وَٱجۡعَل لِّی وَزِیرࣰا مِّنۡ أَهۡلِی (٢٩) هَـٰرُونَ أَخِی (٣٠) ٱشۡدُدۡ بِهِۦۤ أَزۡرِی (٣١) وَأَشۡرِكۡهُ فِیۤ أَمۡرِی (٣٢) كَیۡ نُسَبِّحَكَ كَثِیرࣰا (٣٣) وَنَذۡكُرَكَ كَثِیرًا (٣٤) إِنَّكَ كُنتَ بِنَا بَصِیرࣰا (٣٥)
“…dan jadikanlah untukku seorang pembantu dari keluargaku, (29) yaitu Harun, saudaraku, (30) teguhkanlah kekuatanku dengan (adanya) dia, (31) dan jadikanlah dia teman dalam urusanku, (32) agar kami banyak bertasbih kepada-Mu, (33) dan banyak mengingat-Mu, (34) sesungguhnya Engkau Maha Melihat (keadaan) kami. (35)” [Q.S. Taha (20): 29-35]
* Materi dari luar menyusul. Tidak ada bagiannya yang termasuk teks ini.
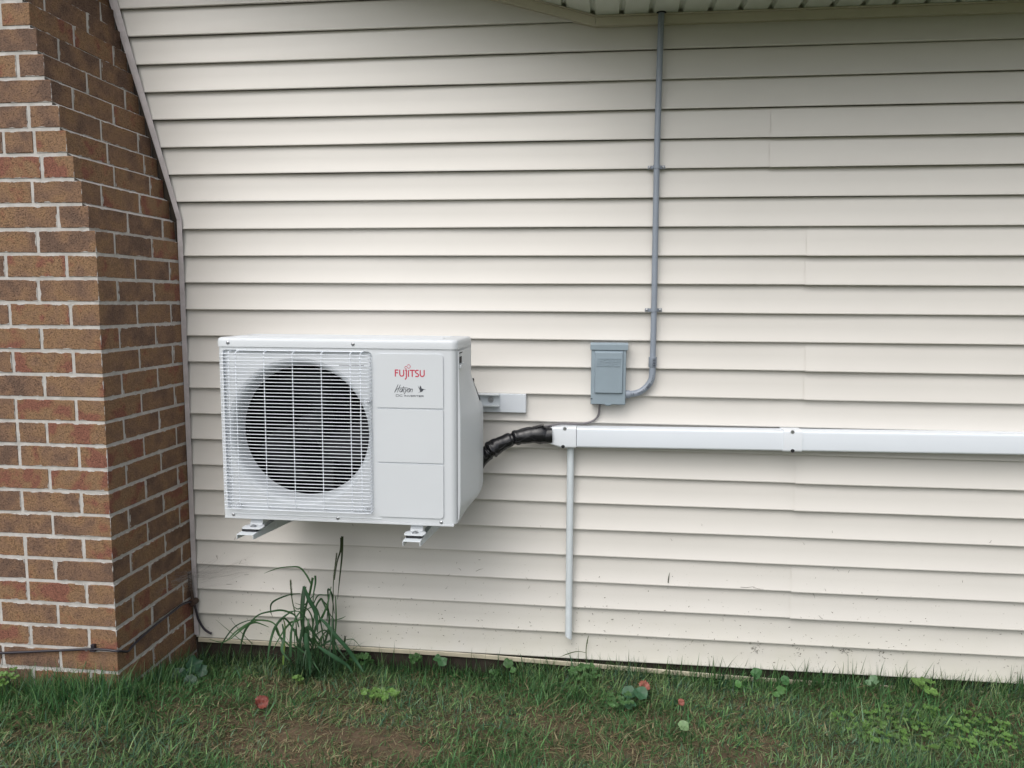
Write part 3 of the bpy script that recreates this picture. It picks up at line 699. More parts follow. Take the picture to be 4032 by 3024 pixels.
def lettering():
    y = AYF - .0042
    # FUJITSU
    m = MB(); h = .0222; x0 = -.6465; w = .0032
    A = lambda *p: list(p)
    L = []
    def put(dx, wd, lines): 
        for ln in lines: L.append([(dx + u * wd, v) for u, v in ln])
    put(.0010, .0116, [[(.15, 0), (.15, 1)], [(0.0, .94), (1, .94)], [(.2, .55), (.9, .55)]])
    put(.0172, .0128, [[(0, 1), (0, .35)] + arc(.5, .35, .5, .28, 180, 360, 8)[1:] + [(1, 1)]])
    put(.0335, .0060, [[(.85, .97), (.85, -.05), (.7, -.22), (.1, -.38)], [(.2, .94), (1.05, .94)]])
    put(.0455, .0010, [[(0, 0), (0, .97)]])
    put(.0508, .0140, [[(.5, 0), (.5, .94)], [(-.1, .93), (1.1, .93)]])
    put(.0672, .0120, [[(.95, .93), (.45, .95), (.1, .85), (.08, .68), (.3, .55), (.75, .42), (.95, .27), (.85, .1), (.5, .03), (.05, .08)]])
    put(.0838, .0128, [[(0, 1), (0, .35)] + arc(.5, .35, .5, .28, 180, 360, 8)[1:] + [(1, 1)]])
    strokes(m, [[(u, v) for u, v in ln] for ln in L], x0 - .001, 1.1795, 1.0, h, y, w * 1.12)
    # infinity mark
    cx1, cz1, cx2, cz2 = -.6095, 1.2085, -.6010, 1.2125
    inf = arc(cx2, cz2, .0052, .0058, 150, -110, 14) + [(-.6055, 1.2095)] + arc(cx1, cz1, .0042, .0042, 60, 300, 12)
    strokes(m, [inf], 0, 0, 1, 1, y, .0016)
    m.build('maker_name', M['red'], ac, recalc=False)
    # Halcyon
    m = MB(); X0, ZB = -.6480, 1.1300; h = .0125; L = []; s = .32
    def P(dx, wd, lines):
        for ln in lines: L.append([(dx + u * wd + s * v * h, v * h) for u, v in ln])
    P(.0005, .0085, [[(0, -.15), (.25, .9), (.45, 1.9)], [(1.05, -.1), (1.15, .9), (1.35, 1.85)]])
    L.append([(0.001, -.001), (.006, .0075), (.012, .0118), (.020, .0135), (.030, .0142), (.040, .0138), (.050, .0118), (.056, .0095)])
    P(.0155, .0068, [arc(.5, .42, .48, .42, 60, 330, 9), [(1.0, .85), (1.0, .02)]])
    P(.0240, .0018, [[(.2, 0), (.2, 1.5)]])
    P(.0270, .0060, [arc(.55, .42, .5, .42, 50, 310, 9)])
    P(.0335, .0070, [[(0, .85), (.35, .05)], [(1.0, .85), (.35, .0), (-.1, -.55)]])
    P(.0415, .0068, [arc(.5, .42, .48, .42, 0, 360, 14)])
    P(.0500, .0070, [[(0, 0), (.05, .85)], [(.05, .6), (.4, .85), (.8, .8), (.95, .5), (.95, 0)]])
    strokes(m, L, X0, ZB, 1, 1, y, [.0019, .0017, .0014] + [.0016] * 20)
    # humming bird: body, two wings, beak and tail as one flat print
    bx, bz = -.5720, 1.1325
    bird = [(.000, -.006), (.008, .001), (.0065, .005), (.000, .0195), (.0035, .0150), (.0062, .0105), (.0075, .0200), (.0115, .0155), (.0125, .0100), (.0160, .0095), (.0180, .0085), (.0275, .0068), (.0185, .0065), (.0170, .0035), (.0140, .0005), (.0095, -.0015), (.0055, -.002)]
    vv = [(bx + u, y - .0006, bz + v) for u, v in bird]
    def tri(pts):
        idx = list(range(len(pts))); out = []
        def ar(a, b, c): return (pts[b][0] - pts[a][0]) * (pts[c][1] - pts[a][1]) - (pts[c][0] - pts[a][0]) * (pts[b][1] - pts[a][1])
        if sum(pts[i][0] * pts[(i + 1) % len(pts)][1] - pts[(i + 1) % len(pts)][0] * pts[i][1] for i in idx) < 0: idx.reverse()
        g = 0
        while len(idx) > 3 and g < 500:
            g += 1
            for q in range(len(idx)):
                a, b, c = idx[q - 1], idx[q], idx[(q + 1) % len(idx)]
                if ar(a, b, c) <= 0: continue
                if any(ar(a, b, k) >= 0 and ar(b, c, k) >= 0 and ar(c, a, k) >= 0 for k in idx if k not in (a, b, c)): continue
                out.append((a, b, c)); idx.pop(q); break
        out.append(tuple(idx)); return out
    m.add(vv, tri(bird))
    # DC INVERTER
    L = []; h2 = .0052
    G = {'D': [[(0, 0), (0, 1), (.7, 1), (1, .75), (1, .25), (.7, 0), (0, 0)]], 'C': [[(1, .95), (.35, .97), (.03, .7), (.03, .3), (.35, .03), (1, .05)]],
         'I': [[(.5, 0), (.5, 1)]], 'N': [[(0, 0), (0, .95), (.95, .05), (.95, 1)]], 'V': [[(0, 1), (.5, .05), (1, 1)]],
         'E': [[(1, .95), (.05, .95), (.05, .05), (1, .05)], [(.1, .5), (.9, .5)]], 'R': [[(0, 0), (0, .95), (.8, .95), (.95, .7), (.8, .45), (.1, .45)], [(.5, .42), (1, 0)]], 'T': [[(0, .95), (1, .95)], [(.5, .9), (.5, 0)]]}
    X = 0
    for ch, wd in (('D', .0095), ('C', .0095), (' ', .002), ('I', .002), ('N', .0072), ('V', .0076), ('E', .0064), ('R', .0068), ('T', .0074), ('E', .0064), ('R', .0068)):
        hh = h2 * (1.15 if ch in 'DC' else .92)
        if ch != ' ':
            for ln in G[ch]: L.append([(X + u * wd, v * hh) for u, v in ln])
        X += wd + .0018
    strokes(m, L, -.6430, 1.1155, 1.0, 1, y, .00115)
    m.build('model_lettering', M['grey_print'], ac, recalc=False)
lettering()
def feet():
    for cx in (-1.134, -.584):
        m = MB()
        # pressed foot strip running out from under the pan
        m.prism([(cx - .018, -.452), (cx + .020, -.452), (cx + .034, -.500), (cx - .034, -.500)] if False else [(cx - .022, -.40), (cx + .022, -.40), (cx + .026, -.430), (cx + .034, -.445), (cx + .034, -.468), (cx + .030, -.476), (cx - .030, -.476), (cx - .034, -.468), (cx - .034, -.445), (cx - .026, -.430)], 'z', .6655, .6685)
        m.prism([(-.436, .6686), (-.424, .6925), (-.20, .6925), (-.20, .6686)], 'x', cx - .021, cx + .021)
        o = m.build('mounting_foot', M['unit'], ac, bevel=.001)
        mm = MB(); mm.cyl((cx, -.455, .6686), 'z', .011, .0015, 20, 0); mm.cyl((cx, -.455, .670), 'z', .0065, .0045, 6, 0)
        mm.build('bolt', M['steel'], o, recalc=False)
feet()

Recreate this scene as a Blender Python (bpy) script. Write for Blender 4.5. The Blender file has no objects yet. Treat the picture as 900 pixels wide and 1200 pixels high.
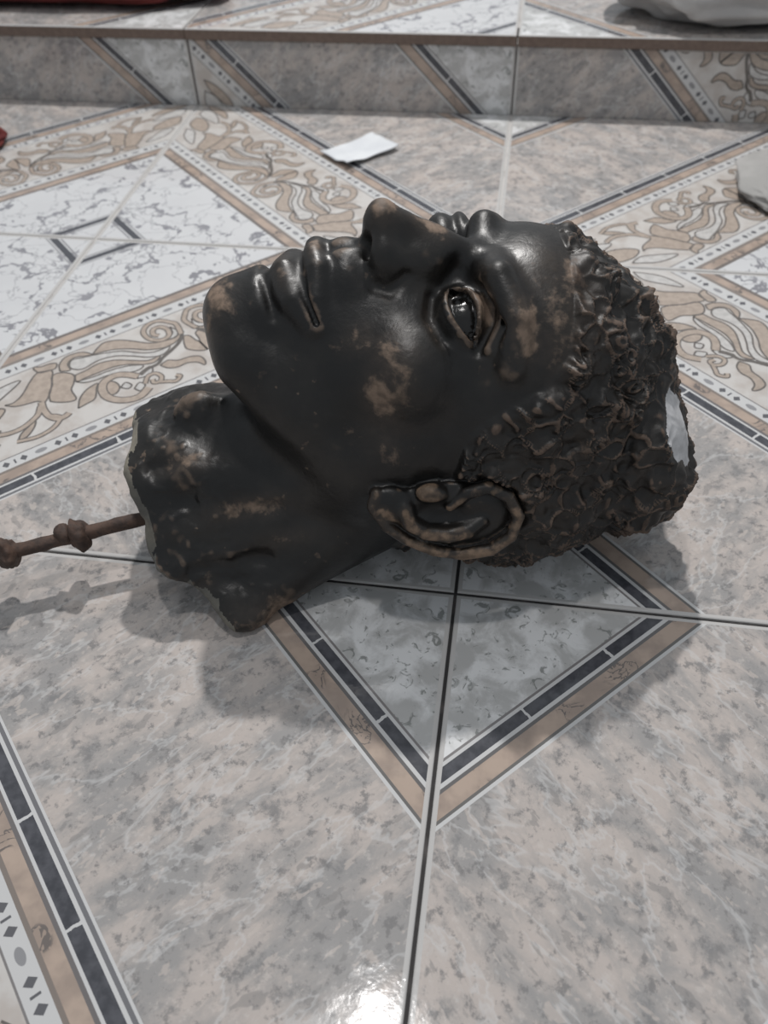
import bpy, bmesh, math, random
import numpy as np
from mathutils import Matrix, Vector, noise as mnoise
from mathutils.geometry import tessellate_polygon

random.seed(4)
np.random.seed(4)
S = bpy.context.scene
COL = S.collection

# ------------------------------------------------------------------ camera
T = 0.42                                   # side of one floor tile (m)
CAM_LOC = np.array([0.0151693, -0.3322344, 0.4297840])
PITCH, YAW, ROLL, FPX = 0.8153585, -0.1798575, 0.0396468, 968.03


def cam_axes():
    cy, sy = math.cos(YAW), math.sin(YAW)
    cp, sp = math.cos(PITCH), math.sin(PITCH)
    fwd = np.array([sy * cp, cy * cp, -sp])
    right = np.array([cy, -sy, 0.0])
    down = np.cross(fwd, right)
    c, s = math.cos(ROLL), math.sin(ROLL)
    return c * right + s * down, -s * right + c * down, fwd


_r, _d, _f = cam_axes()
cam_data = bpy.data.cameras.new('camera')
cam = bpy.data.objects.new('camera', cam_data)
COL.objects.link(cam)
cam.matrix_world = Matrix(((_r[0], -_d[0], -_f[0], CAM_LOC[0]),
                           (_r[1], -_d[1], -_f[1], CAM_LOC[1]),
                           (_r[2], -_d[2], -_f[2], CAM_LOC[2]),
                           (0, 0, 0, 1)))
cam_data.sensor_fit = 'VERTICAL'
cam_data.sensor_height = 24.0
cam_data.lens = FPX / 1200 * 24.0
cam_data.clip_start = 0.01
cam_data.dof.use_dof = True
cam_data.dof.focus_distance = 0.485
cam_data.dof.aperture_fstop = 5.6
S.camera = cam

# ------------------------------------------------------------------ light
world = bpy.data.worlds.new('room_light')
world.use_nodes = True
world.node_tree.nodes['Background'].inputs['Color'].default_value = (0.88, 0.94, 1.0, 1)
world.node_tree.nodes['Background'].inputs['Strength'].default_value = 0.36
S.world = world



def ceiling_lamp(name, loc, sx, sy, watts, col):
    d = bpy.data.lights.new(name, 'AREA')
    d.shape = 'RECTANGLE'
    d.size, d.size_y, d.energy, d.color = sx, sy, watts, col
    o = bpy.data.objects.new(name, d)
    o.location = loc
    o.rotation_euler = (Vector((0, 0, 0.05)) - Vector(loc)).to_track_quat('-Z', 'Y').to_euler()
    COL.objects.link(o)


# the lamp that throws the head's shadow towards the viewer, and a small one overhead mirrored in the tiles
ceiling_lamp('ceiling_lamp', (-0.15, 0.975, 1.55), 0.05, 0.04, 19, (1.0, 0.975, 0.95))
ceiling_lamp('ceiling_lamp_small', (-0.115, 0.035, 1.5), 0.07, 0.035, 3.6, (1.0, 0.97, 0.95))

S.view_settings.view_transform = 'Standard'
S.view_settings.look = 'None'
S.view_settings.gamma = 1.0
S.view_settings.use_curve_mapping = False
S.view_settings.exposure = 0.13


# ------------------------------------------------------------------ helpers
def tag(o, label=None, cat=None, group=None, kind=None):
    for k, v in (('label', label), ('category', cat), ('group', group), ('kind', kind)):
        if v:
            o[k] = v
    return o


def link(name, me, mats=(), parent=None):
    for m in mats:
        me.materials.append(m)
    o = bpy.data.objects.new(name, me)
    COL.objects.link(o)
    if parent is not None:
        o.parent = parent
    return o


def empty(name, loc):
    o = bpy.data.objects.new(name, None)
    o.location = loc
    o.empty_display_size = 0.05
    COL.objects.link(o)
    return o


class NG:
    """small wrapper for building node materials"""

    def __init__(self, name):
        self.mat = bpy.data.materials.new(name)
        self.mat.use_nodes = True
        self.t = self.mat.node_tree
        self.b = self.t.nodes['Principled BSDF']

    def n(self, typ, **kw):
        x = self.t.nodes.new(typ)
        for k, v in kw.items():
            setattr(x, k, v)
        return x

    def put(self, sock, v):
        if v is None:
            return
        if isinstance(v, bpy.types.NodeSocket):
            self.t.links.new(v, sock)
        elif isinstance(v, (tuple, list)) and len(v) == 3 and sock.type == 'RGBA':
            sock.default_value = (*v, 1)
        else:
            sock.default_value = v

    def m(self, op, a, b=None, c=None, clamp=False):
        x = self.n('ShaderNodeMath', operation=op, use_clamp=clamp)
        self.put(x.inputs[0], a)
        self.put(x.inputs[1], b)
        self.put(x.inputs[2], c)
        return x.outputs[0]

    def mix(self, f, a, b, blend='MIX'):
        x = self.n('ShaderNodeMix', data_type='RGBA', blend_type=blend)
        self.put(x.inputs[0], f)
        self.put(x.inputs[6], a)
        self.put(x.inputs[7], b)
        return x.outputs[2]

    def ramp(self, f, lo, hi, a=0.0, b=1.0):
        x = self.n('ShaderNodeMapRange', interpolation_type='SMOOTHSTEP')
        self.put(x.inputs[0], f)
        for i, v in ((1, lo), (2, hi), (3, a), (4, b)):
            self.put(x.inputs[i], v)
        return x.outputs[0]

    def noise(self, vec, scale, detail=4.0, rough=0.55, dist=0.0):
        x = self.n('ShaderNodeTexNoise')
        self.put(x.inputs['Vector'], vec)
        x.inputs['Scale'].default_value = scale
        x.inputs['Detail'].default_value = detail
        x.inputs['Roughness'].default_value = rough
        x.inputs['Distortion'].default_value = dist
        return x.outputs['Fac']

    def xyz(self, a, b, c=0.0):
        x = self.n('ShaderNodeCombineXYZ')
        for i, v in enumerate((a, b, c)):
            self.put(x.inputs[i], v)
        return x.outputs[0]

    def band(self, v, lo, hi):
        return self.m('MULTIPLY', self.m('GREATER_THAN', v, lo), self.m('LESS_THAN', v, hi))

    def bump(self, h, strength, dist=0.001, normal=None):
        x = self.n('ShaderNodeBump')
        x.inputs['Strength'].default_value = strength
        x.inputs['Distance'].default_value = dist
        self.put(x.inputs['Height'], h)
        if normal is not None:
            self.put(x.inputs['Normal'], normal)
        return x.outputs[0]

    def out(self, color=None, rough=0.5, normal=None, spec=0.5, coat=0.0, metal=0.0):
        self.put(self.b.inputs['Base Color'], color)
        self.put(self.b.inputs['Roughness'], rough)
        self.put(self.b.inputs['Specular IOR Level'], spec)
        self.put(self.b.inputs['Coat Weight'], coat)
        self.put(self.b.inputs['Metallic'], metal)
        if normal is not None:
            self.put(self.b.inputs['Normal'], normal)
        return self.mat


def plain(name, col, rough=0.5, spec=0.5):
    g = NG(name)
    tc = g.n('ShaderNodeTexCoord').outputs['Object']
    nz = g.noise(tc, 160.0, 3)
    c = g.mix(g.ramp(nz, 0.3, 0.7), tuple(x * 0.8 for x in col), col)
    return g.out(c, rough, spec=spec)


# ------------------------------------------------------------------ tile print
TAN = (0.44, 0.35, 0.29)
INK = (0.075, 0.075, 0.085)
PALE = (0.56, 0.56, 0.56)
TILE_ROUGH = 0.06


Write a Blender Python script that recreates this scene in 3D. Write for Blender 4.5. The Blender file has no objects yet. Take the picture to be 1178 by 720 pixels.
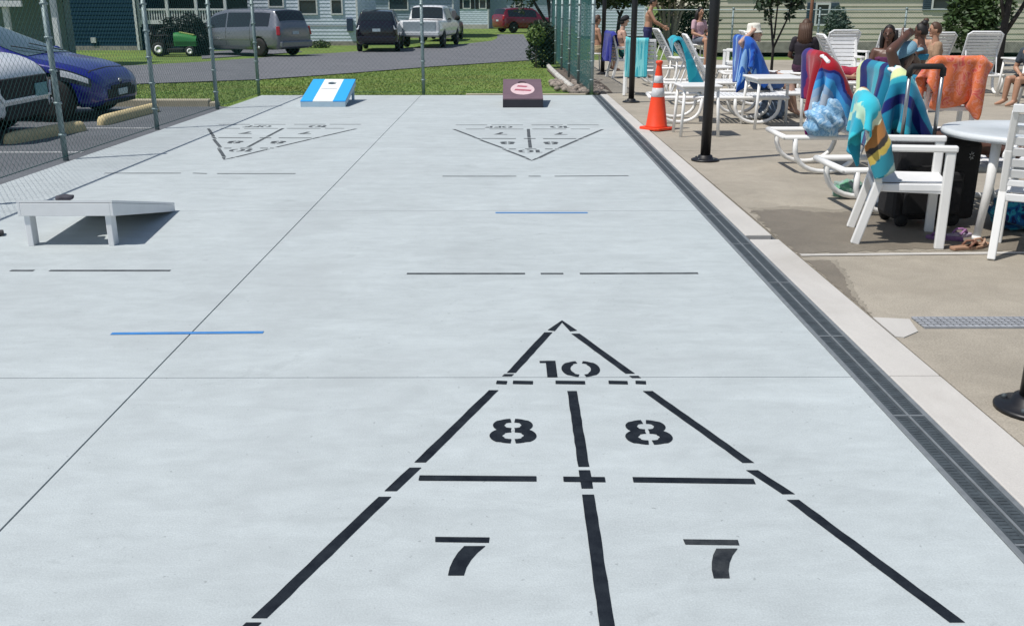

Manusia ini katanya tak bisa hidup sendirian, dan begitulah kenyataannya. Mereka memerlukan kawan untuk bediskusi, mendengar atau menyampaikan gagasan dan juga menerima dan menyalurkan kebaikan kebaikannya. Allah ciptakan makhluk selalu berpasangan. Makhluk sosial, istilah yang biasa disematkan.
Dalam dakwah, kawan seiring adalah suatu keniscayaan yang tak mungkin dinafikan. Para nabi selalu ditemani oleh hawariyyun, sahabat, santri dan istilah lain yang semakna. Tujuanya, agar dakwah ini lebih ringan untuk dijalankan. Sementara diri pribadi banyak kekurangan untuk merespon berbagai tuntutan lapangan.
Nabi Musa, juag demikian. Meminta kepada Allah kawan untuk membersamainya dalam dakwah, Nabi Harun namanya. Beliau, bagi Musa adalah penerjemah dan eksekutor lapangan yang handal katena kemampuan dialognya. Mampu membahasakan ide Musa ketengah tengah maayarakat. Dalam kontek hari ini biasa disebut ddengan JUBIR, juru bicara.
Dalam lapangan dan penerjemahan yang lebih luas, kawan disini bisa dimaknai adalah seluruh yang terlibat dalam dalam dakwah adalah penerjemah, dimana kepemimpinan dakwah dibangun. Kadang sang pemimpin sangat terbatas diksi dan kesempatannya untuk menjelaakan dengan kata kata. Maka, tim dakwah bisa lebih mengkongkritkannya dalam bentuk aksi aksi lapangan yang lebih nyata.
Pasangan hidup dai, adalah kawan berdakwah. Banyak juga fenomena, masyarakat terbantu dengan adanya istri dari seorang dai sebagai tempat curhatnya. Apalagi jamaah wanita tentunakan merasa segan bertanya langsung kepada dai, pastilah istri akan menjadi pintu untuk mengajukan pertanyaan, demikian juga jawaban. Berbajagialah kalo begitu bagi para istri, Anda menjadi bagian dari tugaa dakwah ini. Jangan sampai malah menjadi penghambat, karena kekhawatiran yang berlebihan kepada jamaah.
Lepas dari berbagai hal tersebut, jelas bahwa seorang juru dakwah tak mungkin mereka berjalan sendirian. Dia harus beramal jamaai dengan tim dakwah. Ummat perlu penjelasan yang menyeluruh, sementara dai memiliki keterbatasn ilmu. Siapkan asisten asisten yang akan membantu menjelaskannya ditengah masyarakat, sementara sang dai menyiapkan konsep dan strateginya.
Yang jelas, jika kita seorang dai, jangan sendirian dalam dakwah, dalam artian menggerakkan dakwah. Perlu kawan berdiskusi, berdialog, memberikan pertimbangan, saling menguatkan dan tentu memberikan uswah hasanah kepada jamaah. Bahwa dakwah tak boleh sendirin!